If the rituals were held to secrecy, you'd have a much more insular, cloak-and-dagger society. I imagine it kind of like fantasy versions of the Megacorps of the Cyberpunk genre...guilds would arise that have a monopoly on some much-needed item, and they would war with other guilds and steal eachothers' secrets. Either you're in one of these guilds, or you're a peasant on the streets, reliant on your corporate guildmasters for the necessities that only they can provide (or from artificer "hackers", who steal Residuum from The Man, and run their own back-alley rituals).
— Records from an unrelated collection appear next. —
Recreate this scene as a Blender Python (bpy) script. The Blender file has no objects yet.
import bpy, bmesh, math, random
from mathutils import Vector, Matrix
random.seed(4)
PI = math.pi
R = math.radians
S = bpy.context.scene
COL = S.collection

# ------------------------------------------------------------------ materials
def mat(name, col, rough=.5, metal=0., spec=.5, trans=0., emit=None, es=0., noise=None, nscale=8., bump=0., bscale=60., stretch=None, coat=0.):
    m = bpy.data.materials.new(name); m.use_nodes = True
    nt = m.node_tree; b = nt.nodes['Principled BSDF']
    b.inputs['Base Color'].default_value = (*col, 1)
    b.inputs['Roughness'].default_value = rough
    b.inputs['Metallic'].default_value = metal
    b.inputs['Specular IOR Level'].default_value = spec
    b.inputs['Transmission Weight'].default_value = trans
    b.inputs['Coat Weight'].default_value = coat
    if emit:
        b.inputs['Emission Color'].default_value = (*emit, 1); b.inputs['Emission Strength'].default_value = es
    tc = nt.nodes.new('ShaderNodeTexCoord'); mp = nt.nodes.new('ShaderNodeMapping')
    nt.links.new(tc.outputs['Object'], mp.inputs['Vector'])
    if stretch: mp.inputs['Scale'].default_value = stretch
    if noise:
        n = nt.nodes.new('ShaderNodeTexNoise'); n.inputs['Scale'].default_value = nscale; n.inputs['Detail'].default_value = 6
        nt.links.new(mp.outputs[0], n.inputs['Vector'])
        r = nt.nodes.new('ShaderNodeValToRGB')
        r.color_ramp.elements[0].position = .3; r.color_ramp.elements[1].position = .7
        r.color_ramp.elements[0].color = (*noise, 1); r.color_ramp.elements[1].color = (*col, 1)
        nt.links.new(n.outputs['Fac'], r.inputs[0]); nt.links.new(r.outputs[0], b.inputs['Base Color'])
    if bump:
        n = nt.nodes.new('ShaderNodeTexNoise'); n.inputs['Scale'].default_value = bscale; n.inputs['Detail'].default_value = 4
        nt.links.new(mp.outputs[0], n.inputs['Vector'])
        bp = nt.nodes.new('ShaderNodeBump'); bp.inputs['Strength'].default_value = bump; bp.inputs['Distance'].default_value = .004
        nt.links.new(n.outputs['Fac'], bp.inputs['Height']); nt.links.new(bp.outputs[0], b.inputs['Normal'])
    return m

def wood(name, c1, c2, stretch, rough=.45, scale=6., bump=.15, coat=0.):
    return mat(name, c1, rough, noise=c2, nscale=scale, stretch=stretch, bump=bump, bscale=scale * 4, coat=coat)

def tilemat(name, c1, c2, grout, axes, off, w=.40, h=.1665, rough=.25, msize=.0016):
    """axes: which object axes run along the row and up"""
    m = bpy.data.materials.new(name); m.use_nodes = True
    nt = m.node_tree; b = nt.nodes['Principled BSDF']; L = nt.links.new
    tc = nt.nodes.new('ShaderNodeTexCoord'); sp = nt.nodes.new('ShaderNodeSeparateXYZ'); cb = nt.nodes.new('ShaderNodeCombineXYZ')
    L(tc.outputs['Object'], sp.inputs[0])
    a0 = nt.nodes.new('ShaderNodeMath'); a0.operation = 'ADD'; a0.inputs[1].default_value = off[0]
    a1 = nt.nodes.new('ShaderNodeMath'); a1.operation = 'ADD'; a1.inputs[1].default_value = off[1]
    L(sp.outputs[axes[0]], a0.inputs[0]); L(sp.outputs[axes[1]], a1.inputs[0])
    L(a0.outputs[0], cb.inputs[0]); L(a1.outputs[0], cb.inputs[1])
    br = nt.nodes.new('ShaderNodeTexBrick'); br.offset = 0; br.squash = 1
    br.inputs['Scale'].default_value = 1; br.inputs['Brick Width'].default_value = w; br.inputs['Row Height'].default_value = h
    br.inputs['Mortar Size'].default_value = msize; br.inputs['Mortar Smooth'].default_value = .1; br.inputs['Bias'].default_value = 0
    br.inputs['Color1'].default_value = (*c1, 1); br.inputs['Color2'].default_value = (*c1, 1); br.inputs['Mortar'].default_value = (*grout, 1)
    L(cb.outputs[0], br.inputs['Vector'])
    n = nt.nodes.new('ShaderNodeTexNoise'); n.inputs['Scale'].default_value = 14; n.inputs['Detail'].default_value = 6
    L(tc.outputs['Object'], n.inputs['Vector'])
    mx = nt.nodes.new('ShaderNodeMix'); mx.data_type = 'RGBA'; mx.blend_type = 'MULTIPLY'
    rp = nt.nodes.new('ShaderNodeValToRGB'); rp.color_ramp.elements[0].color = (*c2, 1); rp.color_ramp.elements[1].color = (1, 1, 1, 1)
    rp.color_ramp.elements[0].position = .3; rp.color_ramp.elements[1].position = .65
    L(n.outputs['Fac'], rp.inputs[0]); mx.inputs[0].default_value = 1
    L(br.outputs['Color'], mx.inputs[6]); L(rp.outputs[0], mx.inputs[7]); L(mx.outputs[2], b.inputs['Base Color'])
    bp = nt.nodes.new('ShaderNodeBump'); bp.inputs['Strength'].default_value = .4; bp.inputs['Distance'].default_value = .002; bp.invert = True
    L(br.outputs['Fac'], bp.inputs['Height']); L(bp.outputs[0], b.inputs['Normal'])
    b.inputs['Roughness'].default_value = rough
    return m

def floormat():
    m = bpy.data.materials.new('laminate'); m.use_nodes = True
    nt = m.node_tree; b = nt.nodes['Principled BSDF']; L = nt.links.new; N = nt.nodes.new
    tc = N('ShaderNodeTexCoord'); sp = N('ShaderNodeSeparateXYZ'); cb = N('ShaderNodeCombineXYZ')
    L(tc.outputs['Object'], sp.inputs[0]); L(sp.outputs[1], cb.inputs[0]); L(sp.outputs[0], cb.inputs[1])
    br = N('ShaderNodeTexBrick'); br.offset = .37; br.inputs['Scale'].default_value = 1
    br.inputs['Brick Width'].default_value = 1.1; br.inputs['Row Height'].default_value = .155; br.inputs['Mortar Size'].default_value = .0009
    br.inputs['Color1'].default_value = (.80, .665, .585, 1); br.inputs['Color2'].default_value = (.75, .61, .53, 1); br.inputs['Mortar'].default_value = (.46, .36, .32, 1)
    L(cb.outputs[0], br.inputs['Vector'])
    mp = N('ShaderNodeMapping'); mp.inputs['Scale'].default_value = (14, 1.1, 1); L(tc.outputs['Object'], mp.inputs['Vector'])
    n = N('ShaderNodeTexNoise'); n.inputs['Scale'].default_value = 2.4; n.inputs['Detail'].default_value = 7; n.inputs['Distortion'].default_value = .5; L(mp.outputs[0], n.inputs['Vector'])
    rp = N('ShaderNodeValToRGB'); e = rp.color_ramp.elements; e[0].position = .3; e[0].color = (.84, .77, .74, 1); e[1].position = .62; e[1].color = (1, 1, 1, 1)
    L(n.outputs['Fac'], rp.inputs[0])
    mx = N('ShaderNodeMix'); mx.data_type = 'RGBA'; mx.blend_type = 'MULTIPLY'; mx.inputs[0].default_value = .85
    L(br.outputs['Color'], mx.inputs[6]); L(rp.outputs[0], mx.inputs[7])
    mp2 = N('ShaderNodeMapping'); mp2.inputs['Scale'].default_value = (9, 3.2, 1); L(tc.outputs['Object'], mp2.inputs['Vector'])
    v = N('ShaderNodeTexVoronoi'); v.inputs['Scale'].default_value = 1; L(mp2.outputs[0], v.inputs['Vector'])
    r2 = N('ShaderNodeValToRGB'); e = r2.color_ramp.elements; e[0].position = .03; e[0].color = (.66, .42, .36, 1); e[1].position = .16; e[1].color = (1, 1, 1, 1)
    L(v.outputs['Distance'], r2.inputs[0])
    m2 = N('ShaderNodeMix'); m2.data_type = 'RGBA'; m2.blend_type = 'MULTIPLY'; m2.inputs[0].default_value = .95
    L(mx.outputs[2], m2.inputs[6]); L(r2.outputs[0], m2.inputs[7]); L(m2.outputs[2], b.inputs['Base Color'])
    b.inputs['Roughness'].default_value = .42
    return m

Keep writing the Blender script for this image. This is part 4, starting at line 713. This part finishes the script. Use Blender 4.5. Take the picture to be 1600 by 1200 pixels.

Since building materials are instantly available, and labor is essentially unnecessary, towering, elaborate city-states would arise, full of statuary, massive towers and bridges and etc.

I think the second option sounds like it has more potential, but either way...excellent idea!
 

If the rituals were common knowledge, you would have a more socialist society...scarcity would be a thing of the past, and there would be public houses where people would go to get their food, clothes, toys, etc.
Scarcity would only be a thing of the past as long as residuum supplies grew faster than the population. (Or the residuum-efficiency of the rituals grew faster, via "technological" progress, than the population.)

Really though, if labor doesn't add much to the process, then demand for labor is roughly zero, which means that labor will tend to earn roughly zero. A world with nothing to gain from workers is no Worker's Paradise.
 

High level plot hook:

A guild has found a source of unlimited amounts of Residuum. This guild, of course, becomes massively powerful. There's just one catch: they're drawing the Residuum out of a parallel plane, literally unraveling an entire plane of existence. Even if the PCs don't think that the genocide of an entire plane full of sentient creatures is a Very Bad Thing, the residents of that plane sure do--and they drop in and make their displeasure known in a spectacularly tentacled fashion.